If Macalester’s young talent continues to grow, crowds will likely follow. Adalsteinsson said that although the Scots lack experience in top level competition, the team also shows great potential. “We’ve seen Jessica Stone ’16 (Granada Hills, CA) come in during her first-year and be the second lowest scorer on the team,” he said. “That’s always great when you can get someone who can acclimate so quickly.”

Stone finished her fall campaign right behind Caird, averaging 90.9 strokes per round. “This team shows the most promise,” Caird said. “[Stone] has the potential to carry this program.”

“It’s not like we’re going to be national contenders right away,” Adalsteinsson said. “We need to use the spring to get those changes and adjustments to prepare us for the fall.”

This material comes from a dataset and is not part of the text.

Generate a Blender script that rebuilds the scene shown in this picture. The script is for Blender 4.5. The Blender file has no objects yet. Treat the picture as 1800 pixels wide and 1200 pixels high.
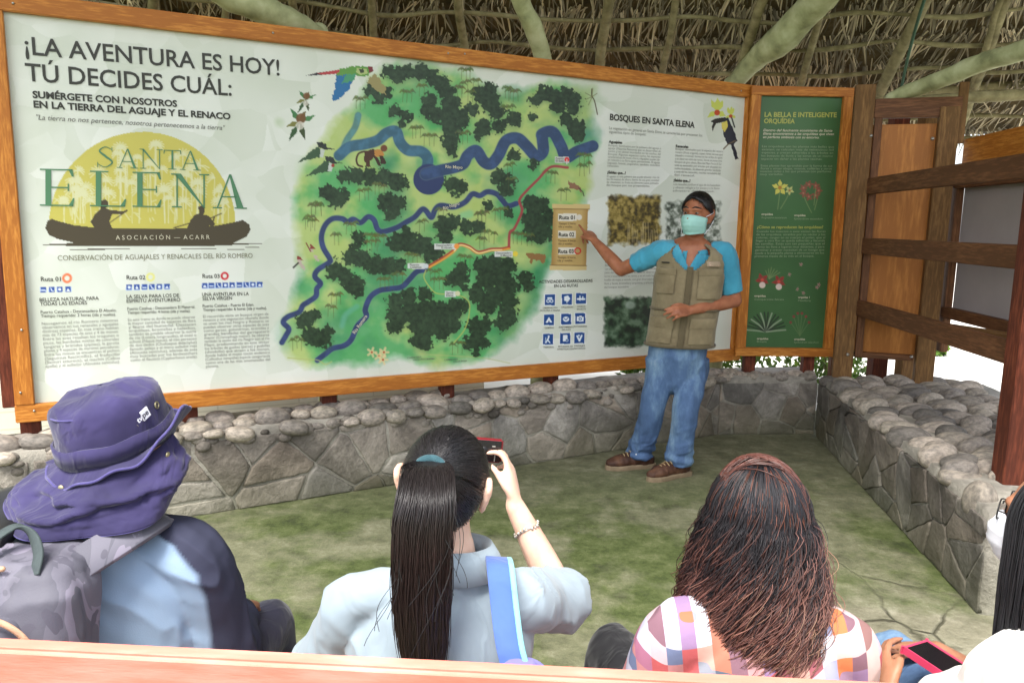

Arbisi said that she’s confident that the team is in good hands for the future. “When I look back five years from ago, I think I’ll see a national champion somewhere in there.”

As for now, the team is focused on finishing out their spring campaign with improved games. “We all have the potential to golf around the same score,” Dufault said. “I think this spring we’d like to continue pushing each other and count on good scores from everyone.”

After earning Academic All-Conference honors in the fall, Dufault said her primarily individual goal for the spring is becoming an Academic All-American. “That means that I’ll have to shoot low 90s, preferably 80s, and then I have to keep my grades up, but those look pretty good,” she said.

Dufault follows in the footsteps of Caird, who was named Academic All-Conference from 2011-2012. “Being a Division III program, the academics are hugely important to me and the players,” Adalsteinsson said. “I’ve been very impressed with how they’ve been balancing school and golf.”

“The strengths definitely are how focused they are, how hard they’ve been working, how coachable they’ve been,” Adalsteinsson continued. “Really it’s just a great group. We’re bringing in a couple more talented golfers for the fall. So I think for the spring and moving on we’ll have a great competitive women’s team in the conference.”